Thanks very much to Macaulay Curtis, who writes:
Blyth’s interpretation of the Japanese drawing in your post this morning struck me as being way off the mark (I am a Japanese translator by trade), so I thought I would share the fruits of my morning’s research.
The title is a reference to a proverb, 百日の説法屁一つ (one hundred days of preaching and one fart), referring to all the honour of a long and virtuous labour being undone by a single embarrassing gaffe. The joke here is perhaps to equate the fart to the teaching, rather than contrast them.
The caption to the side is also not quite right in Blyth’s translation. これ, which Blyth translates as “Now then!”, should be “this,” referring to the fart. So a better translation is “Eat this with your tea,” which does sound like the kind of thing a boy might shout before farting in your face.
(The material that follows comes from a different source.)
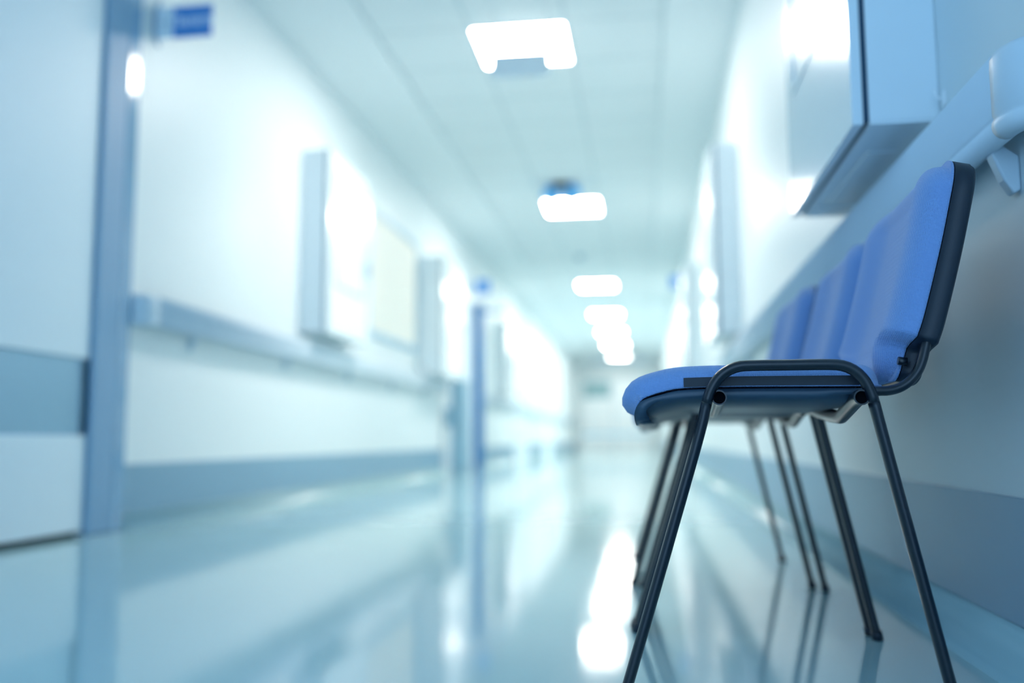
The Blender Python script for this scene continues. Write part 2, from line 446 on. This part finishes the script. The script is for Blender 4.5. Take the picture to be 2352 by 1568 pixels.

However, some googling reveals that there is another, more famous drawing by Sengai with the same caption (attached). Drawings of circles are common in Zen, and for the uninitiated like myself, tend to induce a kind of shame-faced shuffling of the feet in our ignorance of what this circle could possibly mean. But the caption reveals all: “Eat this with your tea” – it’s not a profound philosophical circle, it’s a sweet bun!
I suppose that the fart picture came later, as a more vulgar riff on a successful work. Sengai was a famous jokester, and I think that background does a little more justice to his sense of humour.